→ **DATASET CONTENT**:
---------------

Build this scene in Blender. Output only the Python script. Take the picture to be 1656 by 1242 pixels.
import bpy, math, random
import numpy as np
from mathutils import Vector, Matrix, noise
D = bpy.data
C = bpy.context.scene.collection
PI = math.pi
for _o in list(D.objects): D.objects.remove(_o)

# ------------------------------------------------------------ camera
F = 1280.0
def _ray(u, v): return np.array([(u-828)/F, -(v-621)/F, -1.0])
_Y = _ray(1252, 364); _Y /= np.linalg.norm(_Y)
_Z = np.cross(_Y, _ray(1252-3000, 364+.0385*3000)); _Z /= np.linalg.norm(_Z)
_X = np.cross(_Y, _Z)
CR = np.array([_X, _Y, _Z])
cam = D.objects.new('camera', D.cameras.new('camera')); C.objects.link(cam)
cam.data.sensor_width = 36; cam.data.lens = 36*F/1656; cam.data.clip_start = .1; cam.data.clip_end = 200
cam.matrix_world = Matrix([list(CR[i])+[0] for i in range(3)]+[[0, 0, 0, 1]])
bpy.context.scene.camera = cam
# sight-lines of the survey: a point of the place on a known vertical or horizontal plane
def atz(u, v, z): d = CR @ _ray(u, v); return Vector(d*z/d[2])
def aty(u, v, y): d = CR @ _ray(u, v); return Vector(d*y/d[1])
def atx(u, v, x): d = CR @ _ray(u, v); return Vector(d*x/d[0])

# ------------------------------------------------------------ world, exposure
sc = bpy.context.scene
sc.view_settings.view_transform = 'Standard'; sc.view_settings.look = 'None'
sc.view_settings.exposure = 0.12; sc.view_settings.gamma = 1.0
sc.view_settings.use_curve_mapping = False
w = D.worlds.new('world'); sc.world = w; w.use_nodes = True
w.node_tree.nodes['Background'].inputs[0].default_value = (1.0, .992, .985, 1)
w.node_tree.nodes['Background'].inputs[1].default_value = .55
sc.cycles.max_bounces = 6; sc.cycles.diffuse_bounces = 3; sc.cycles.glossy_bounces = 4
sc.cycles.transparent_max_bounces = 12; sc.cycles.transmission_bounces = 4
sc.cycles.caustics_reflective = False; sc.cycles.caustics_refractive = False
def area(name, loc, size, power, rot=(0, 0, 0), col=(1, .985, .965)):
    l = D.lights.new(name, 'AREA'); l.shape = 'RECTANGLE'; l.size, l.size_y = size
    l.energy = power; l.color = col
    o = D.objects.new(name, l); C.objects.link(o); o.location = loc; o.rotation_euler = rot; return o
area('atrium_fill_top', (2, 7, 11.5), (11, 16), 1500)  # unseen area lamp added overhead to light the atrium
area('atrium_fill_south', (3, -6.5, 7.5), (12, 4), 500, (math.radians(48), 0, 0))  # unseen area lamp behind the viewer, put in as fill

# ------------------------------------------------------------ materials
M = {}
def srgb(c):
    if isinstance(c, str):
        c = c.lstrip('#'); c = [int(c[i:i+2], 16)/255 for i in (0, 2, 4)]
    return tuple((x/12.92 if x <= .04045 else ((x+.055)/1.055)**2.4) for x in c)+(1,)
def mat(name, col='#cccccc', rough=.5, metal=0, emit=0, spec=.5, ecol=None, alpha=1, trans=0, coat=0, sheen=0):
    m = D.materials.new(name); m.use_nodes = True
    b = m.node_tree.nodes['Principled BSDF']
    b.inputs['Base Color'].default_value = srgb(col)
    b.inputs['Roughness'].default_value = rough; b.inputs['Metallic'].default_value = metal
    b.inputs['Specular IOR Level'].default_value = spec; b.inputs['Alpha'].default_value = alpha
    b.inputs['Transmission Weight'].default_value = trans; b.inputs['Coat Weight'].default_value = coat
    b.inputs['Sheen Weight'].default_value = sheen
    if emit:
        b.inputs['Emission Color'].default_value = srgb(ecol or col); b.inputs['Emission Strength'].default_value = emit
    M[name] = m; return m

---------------

→ **STATED TASK**:
Emit, unaltered, the lines from the top of the listing down through the line that holds "def atx(u, v, x): d"; emit nothing else.

→ **THE RESPONSE**:
Build this scene in Blender. Output only the Python script. Take the picture to be 1656 by 1242 pixels.
import bpy, math, random
import numpy as np
from mathutils import Vector, Matrix, noise
D = bpy.data
C = bpy.context.scene.collection
PI = math.pi
for _o in list(D.objects): D.objects.remove(_o)

# ------------------------------------------------------------ camera
F = 1280.0
def _ray(u, v): return np.array([(u-828)/F, -(v-621)/F, -1.0])
_Y = _ray(1252, 364); _Y /= np.linalg.norm(_Y)
_Z = np.cross(_Y, _ray(1252-3000, 364+.0385*3000)); _Z /= np.linalg.norm(_Z)
_X = np.cross(_Y, _Z)
CR = np.array([_X, _Y, _Z])
cam = D.objects.new('camera', D.cameras.new('camera')); C.objects.link(cam)
cam.data.sensor_width = 36; cam.data.lens = 36*F/1656; cam.data.clip_start = .1; cam.data.clip_end = 200
cam.matrix_world = Matrix([list(CR[i])+[0] for i in range(3)]+[[0, 0, 0, 1]])
bpy.context.scene.camera = cam
# sight-lines of the survey: a point of the place on a known vertical or horizontal plane
def atz(u, v, z): d = CR @ _ray(u, v); return Vector(d*z/d[2])
def aty(u, v, y): d = CR @ _ray(u, v); return Vector(d*y/d[1])
def atx(u, v, x): d = CR @ _ray(u, v); return Vector(d*x/d[0])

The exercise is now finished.